Conseils Pratiques et Exemples Concrets pour la M&V de l’Éclairage
- Commencer Simple et Progressif : Pour un premier projet de M&V d’éclairage, commencer par une approche simple et économique (Option A), en se concentrant sur la mesure de la puissance et l’estimation des heures d’utilisation. Progresser vers des options plus complexes (Option B, Option D) pour les projets ultérieurs, en fonction de l’expérience acquise et des ressources disponibles.
- Impliquer un Expert en Éclairage et en M&V : Faire appel à un expert en éclairage et en M&V pour la conception du plan de M&V, la réalisation des mesures, et l’analyse des résultats. Un expert peut apporter son expertise technique et s’assurer que les bonnes pratiques sont appliquées.

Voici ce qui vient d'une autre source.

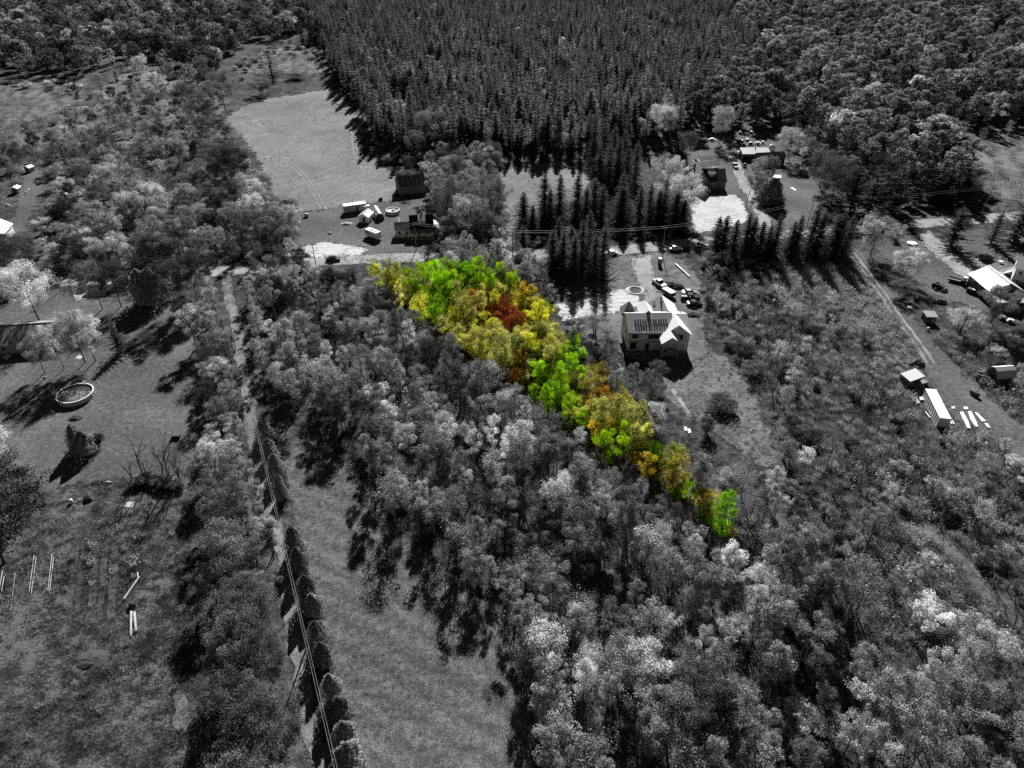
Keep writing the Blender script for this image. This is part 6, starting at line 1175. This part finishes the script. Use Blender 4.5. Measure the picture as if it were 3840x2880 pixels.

- Utiliser des Outils de Mesure Adaptés et Faciles à Utiliser : Choisir des instruments de mesure (wattmètres, luxmètres, compteurs horaires, capteurs de présence) précis, fiables, robustes et faciles à utiliser sur le terrain. La simplicité d’utilisation facilite la collecte de données et réduit les risques d’erreurs.
- Former le Personnel à la Collecte de Données : Former le personnel chargé de la collecte de données aux protocoles de mesure, à l’utilisation des instruments, et aux procédures d’assurance qualité. Une formation adéquate garantit la qualité des données collectées.
- Réaliser des Mesures Représentatives : S’assurer que les mesures réalisées (puissance, éclairement, heures d’utilisation) sont représentatives de l’ensemble du système d’éclairage et des conditions d’exploitation typiques. Mesurer un nombre suffisant de points lumineux et réaliser les mesures à différentes périodes et dans différentes zones pour tenir compte de la variabilité.
- Être Pragmatique et Proportionné : Choisir une approche de M&V pragmatique et proportionnée aux économies d’énergie attendues et au budget disponible pour la M&V. Ne pas chercher une précision excessive si elle n’est pas justifiée par les objectifs du projet ou si elle entraîne des coûts disproportionnés. Le but est d’obtenir une estimation raisonnablement précise des économies d’énergie, à un coût raisonnable.
En conclusion, la M&V pour les projets d’éclairage présente des défis spécifiques liés à la variabilité de l’utilisation, aux contrôles avancés et à l’interaction avec la lumière naturelle. En adoptant les bonnes pratiques présentées dans ce chapitre, en choisissant les options de M&V appropriées, en utilisant des techniques de mesure spécifiques, et en documentant rigoureusement la démarche, il est possible de réaliser une M&V efficace et fiable, et de démontrer de manière crédible les économies d’énergie générées par les projets de modernisation de l’éclairage.